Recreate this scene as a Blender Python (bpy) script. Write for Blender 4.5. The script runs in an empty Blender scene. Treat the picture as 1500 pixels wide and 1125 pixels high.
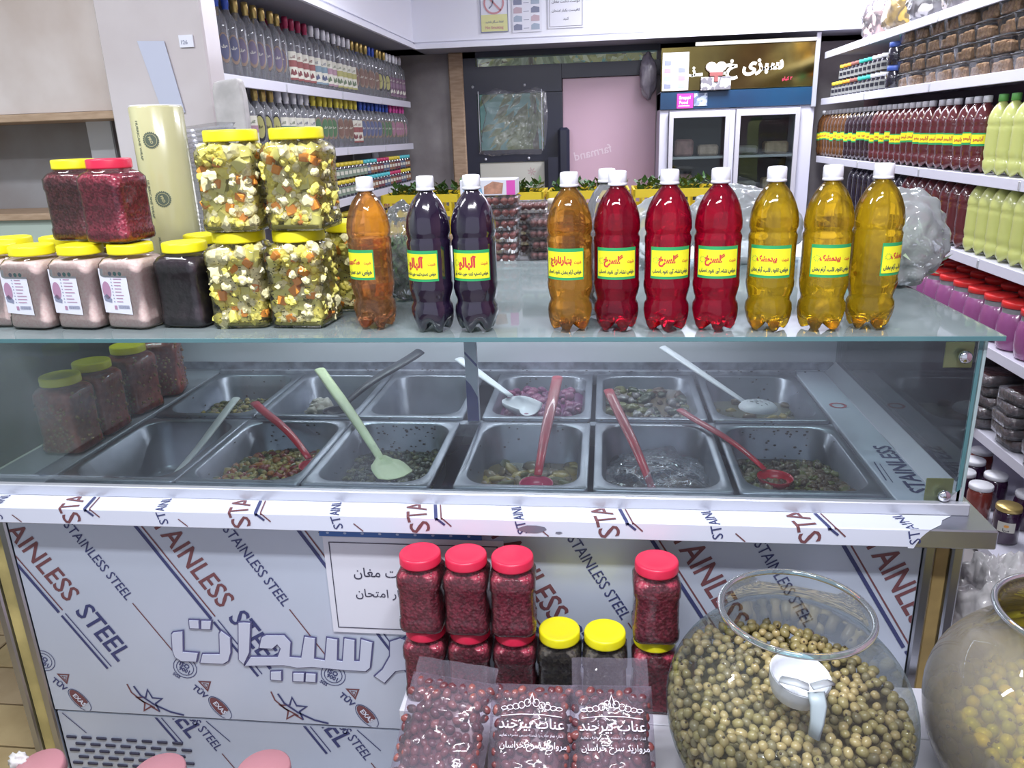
import bpy, bmesh, math, random
from mathutils import Vector, Matrix, noise
C = bpy.context.scene
COL = C.collection
R = random.Random(7)
PI = math.pi
# ---------------------------------------------------------------- camera, world, lights, exposure
CAM = bpy.data.cameras.new('camera'); cam = bpy.data.objects.new('camera', CAM); COL.objects.link(cam)
CAM.sensor_width = 36; CAM.lens = 36*1137/1500; CAM.clip_start = .02
Mw = Matrix(((0.99317739, -0.00426579, 0.11653527), (0.1121929, 0.30749166, -0.94491356), (-0.03180282, 0.95154121, 0.30587236)))
CP = Vector((0, 0, 1.58))
# rows above are the camera axes written in world coordinates, column by column
cam.matrix_world = Matrix.Translation(CP) @ Matrix(((0.99317739, -0.00426579, 0.11653527), (0.1121929, 0.30749166, -0.94491356), (-0.03180282, 0.95154121, 0.30587236))).to_4x4()
C.camera = cam
w = bpy.data.worlds.new('sky'); C.world = w; w.use_nodes = True
w.node_tree.nodes['Background'].inputs[0].default_value = (.80, .84, 1, 1)
w.node_tree.nodes['Background'].inputs[1].default_value = .62
def area(name, loc, sx, sy, power, col=(.93, .94, 1), rot=(0, 0, 0), disk=False):
    l = bpy.data.lights.new(name, 'AREA'); l.shape = 'ELLIPSE' if disk else 'RECTANGLE'
    l.size = sx; l.size_y = sy; l.energy = power; l.color = col
    o = bpy.data.objects.new(name, l); o.location = loc; o.rotation_euler = rot; COL.objects.link(o); return o
area('ceiling_tube', (-.2, .2, 2.86), 1.2, .16, 56)
area('ceiling_tube', (-.9, 3.3, 2.86), .3, 1.5, 24)
area('ceiling_tube', (-1.9, 1.2, 2.86), 1.0, .16, 26)  # added lamp, no fixture known here; lifts the left wall and jars
area('ceiling_tube', (.9, 3.6, 2.86), .3, 1.5, 33)
area('ceiling_spot', (.35, .55, 2.84), .16, .16, 16, disk=True)
area('ceiling_panel', (1.0, 5.35, 2.8), .7, .5, 46, rot=(math.radians(25), 0, 0))
area('case_fill', (-.35, 2.3, 1.172), 1.4, .02, 2.6)  # added fill lamp under the glass top, brightens pans and back panel
C.view_settings.view_transform = 'Standard'; C.view_settings.look = 'None'
C.view_settings.gamma = 1; C.view_settings.use_curve_mapping = False
C.view_settings.exposure = .32
C.cycles.max_bounces = 14; C.cycles.transparent_max_bounces = 40; C.cycles.transmission_bounces = 10
C.cycles.diffuse_bounces = 4; C.cycles.glossy_bounces = 4
C.cycles.caustics_refractive = False; C.cycles.caustics_reflective = False
C.cycles.sample_clamp_indirect = 4

# ---------------------------------------------------------------- materials
MC = {}
def _new(name):
    m = bpy.data.materials.new(name); m.use_nodes = True; MC[name] = m
    return m, m.node_tree.nodes, m.node_tree.links
def mat(name, col, rough=.5, metal=0, coat=0, noise_s=0, noise_a=.12, col2=None, bump=0, bump_s=60, emit=0, vor=False, spec=.5, sss=0, stretch=None):
    if name in MC: return MC[name]
    m, n, l = _new(name); b = n['Principled BSDF']
    b.inputs['Base Color'].default_value = (*col, 1); b.inputs['Roughness'].default_value = rough
    b.inputs['Metallic'].default_value = metal; b.inputs['Coat Weight'].default_value = coat
    b.inputs['Coat Roughness'].default_value = .06; b.inputs['Specular IOR Level'].default_value = spec
    if sss: b.inputs['Subsurface Weight'].default_value = sss; b.inputs['Subsurface Scale'].default_value = .01
    if emit: b.inputs['Emission Color'].default_value = (*col, 1); b.inputs['Emission Strength'].default_value = emit
    tc = n.new('ShaderNodeTexCoord'); src = tc.outputs['Object']
    if stretch:
        mp = n.new('ShaderNodeMapping'); mp.inputs['Scale'].default_value = stretch; l.new(src, mp.inputs[0]); src = mp.outputs[0]
    if noise_s:
        if vor:
            t = n.new('ShaderNodeTexVoronoi'); t.inputs['Scale'].default_value = noise_s; l.new(src, t.inputs['Vector'])
            sp = n.new('ShaderNodeSeparateColor'); l.new(t.outputs['Color'], sp.inputs[0]); fac = sp.outputs[0]
        else:
            t = n.new('ShaderNodeTexNoise'); t.inputs['Scale'].default_value = noise_s; t.inputs['Detail'].default_value = 5; l.new(src, t.inputs['Vector']); fac = t.outputs['Fac']
        rp = n.new('ShaderNodeValToRGB'); c2 = col2 or tuple(c*(1-noise_a*3) for c in col)
        rp.color_ramp.elements[0].position = .25 if vor else .35; rp.color_ramp.elements[1].position = .75 if vor else .65
        rp.color_ramp.elements[0].color = (*c2, 1); rp.color_ramp.elements[1].color = (*col, 1)
        l.new(fac, rp.inputs[0]); l.new(rp.outputs[0], b.inputs['Base Color'])
    if bump:
        t2 = n.new('ShaderNodeTexVoronoi' if vor else 'ShaderNodeTexNoise'); t2.inputs['Scale'].default_value = bump_s; l.new(src, t2.inputs['Vector'])
        bp = n.new('ShaderNodeBump'); bp.inputs['Strength'].default_value = bump; bp.inputs['Distance'].default_value = .004
        l.new(t2.outputs['Distance' if vor else 'Fac'], bp.inputs['Height']); l.new(bp.outputs[0], b.inputs['Normal'])
    return m
def thin(name, tint=(.93, .97, .96), haze=0, hazecol=(.8, .83, .88), gloss=1.0, edge=.35, edgecol=(.35, .45, .45), rough=.02, haze_noise=0, bump=0, bump_s=8, lo=0.0):
    """thin clear wall: see-through, Fresnel gloss, a little grime"""
    if name in MC: return MC[name]
    m, n, l = _new(name); n.remove(n['Principled BSDF']); out = n['Material Output']
    tr = n.new('ShaderNodeBsdfTransparent'); gl = n.new('ShaderNodeBsdfGlossy'); gl.inputs['Roughness'].default_value = rough
    lw = n.new('ShaderNodeLayerWeight'); lw.inputs['Blend'].default_value = .45
    mc = n.new('ShaderNodeMix'); mc.data_type = 'RGBA'
    pw = n.new('ShaderNodeMath'); pw.operation = 'POWER'; pw.inputs[1].default_value = 2.5; l.new(lw.outputs['Facing'], pw.inputs[0])
    ed = n.new('ShaderNodeMath'); ed.operation = 'MULTIPLY'; ed.inputs[1].default_value = edge; l.new(pw.outputs[0], ed.inputs[0])
    l.new(ed.outputs[0], mc.inputs['Factor']); mc.inputs['A'].default_value = (*tint, 1); mc.inputs['B'].default_value = (*edgecol, 1)
    l.new(mc.outputs['Result'], tr.inputs['Color'])
    fr = n.new('ShaderNodeFresnel'); fr.inputs['IOR'].default_value = 1.5
    fm = n.new('ShaderNodeMath'); fm.operation = 'MULTIPLY'; fm.inputs[1].default_value = gloss; l.new(fr.outputs[0], fm.inputs[0])
    mx = n.new('ShaderNodeMixShader'); l.new(fm.outputs[0], mx.inputs[0]); l.new(tr.outputs[0], mx.inputs[1]); l.new(gl.outputs[0], mx.inputs[2])
    last = mx
    tc = n.new('ShaderNodeTexCoord')
    if haze or haze_noise:
        df = n.new('ShaderNodeBsdfDiffuse'); df.inputs[0].default_value = (*hazecol, 1)
        m2 = n.new('ShaderNodeMixShader'); m2.inputs[0].default_value = haze
        l.new(mx.outputs[0], m2.inputs[1]); l.new(df.outputs[0], m2.inputs[2]); last = m2
        if haze_noise:
            t = n.new('ShaderNodeTexNoise'); t.inputs['Scale'].default_value = 3.2; t.inputs['Detail'].default_value = 6; l.new(tc.outputs['Object'], t.inputs['Vector'])
            r = n.new('ShaderNodeMapRange'); r.inputs[1].default_value = .4; r.inputs[2].default_value = .75; r.inputs[3].default_value = haze; r.inputs[4].default_value = haze+haze_noise
            l.new(t.outputs['Fac'], r.inputs[0]); l.new(r.outputs[0], m2.inputs[0])
    if bump:
        t2 = n.new('ShaderNodeTexNoise'); t2.inputs['Scale'].default_value = bump_s; t2.inputs['Detail'].default_value = 3; l.new(tc.outputs['Object'], t2.inputs['Vector'])
        bp = n.new('ShaderNodeBump'); bp.inputs['Strength'].default_value = bump; bp.inputs['Distance'].default_value = .02
        l.new(t2.outputs['Fac'], bp.inputs['Height']); l.new(bp.outputs[0], gl.inputs['Normal']); l.new(bp.outputs[0], fr.inputs['Normal'])
    l.new(last.outputs[0], out.inputs['Surface'])
    return m
def liquid(name, col, dcol=None, trans=.8, ior=1.25, clearcol=None):
    """PET bottle full of syrup: tinted refraction + a little scattering + surface gloss"""
    if name in MC: return MC[name]
    m, n, l = _new(name); n.remove(n['Principled BSDF']); out = n['Material Output']
    g = n.new('ShaderNodeBsdfRefraction'); g.inputs['Color'].default_value = (*col, 1); g.inputs['IOR'].default_value = ior; g.inputs['Roughness'].default_value = .03
    t = n.new('ShaderNodeBsdfTransparent'); t.inputs[0].default_value = (*[c**.9 for c in col], 1)
    m0 = n.new('ShaderNodeMixShader'); m0.inputs[0].default_value = .35; l.new(g.outputs[0], m0.inputs[1]); l.new(t.outputs[0], m0.inputs[2])
    d = n.new('ShaderNodeBsdfDiffuse'); d.inputs[0].default_value = (*(dcol or col), 1)
    tl = n.new('ShaderNodeBsdfTranslucent'); tl.inputs[0].default_value = (*(dcol or col), 1)
    ad = n.new('ShaderNodeMixShader'); l.new(d.outputs[0], ad.inputs[1]); l.new(tl.outputs[0], ad.inputs[2])
    m1 = n.new('ShaderNodeMixShader'); m1.inputs[0].default_value = 1-trans; l.new(m0.outputs[0], m1.inputs[1]); l.new(ad.outputs[0], m1.inputs[2])
    gl = n.new('ShaderNodeBsdfGlossy'); gl.inputs['Roughness'].default_value = .05
    lw = n.new('ShaderNodeLayerWeight'); lw.inputs[0].default_value = .25
    mp = n.new('ShaderNodeMath'); mp.operation = 'MULTIPLY_ADD'; mp.inputs[1].default_value = .75; mp.inputs[2].default_value = .03; l.new(lw.outputs['Fresnel'], mp.inputs[0])
    m2 = n.new('ShaderNodeMixShader'); l.new(mp.outputs[0], m2.inputs[0]); l.new(m1.outputs[0], m2.inputs[1]); l.new(gl.outputs[0], m2.inputs[2])
    l.new(m2.outputs[0], out.inputs['Surface'])
    return m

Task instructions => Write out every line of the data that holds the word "scene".

Problem solution =>
Recreate this scene as a Blender Python (bpy) script. Write for Blender 4.5. The script runs in an empty Blender scene. Treat the picture as 1500 pixels wide and 1125 pixels high.
C = bpy.context.scene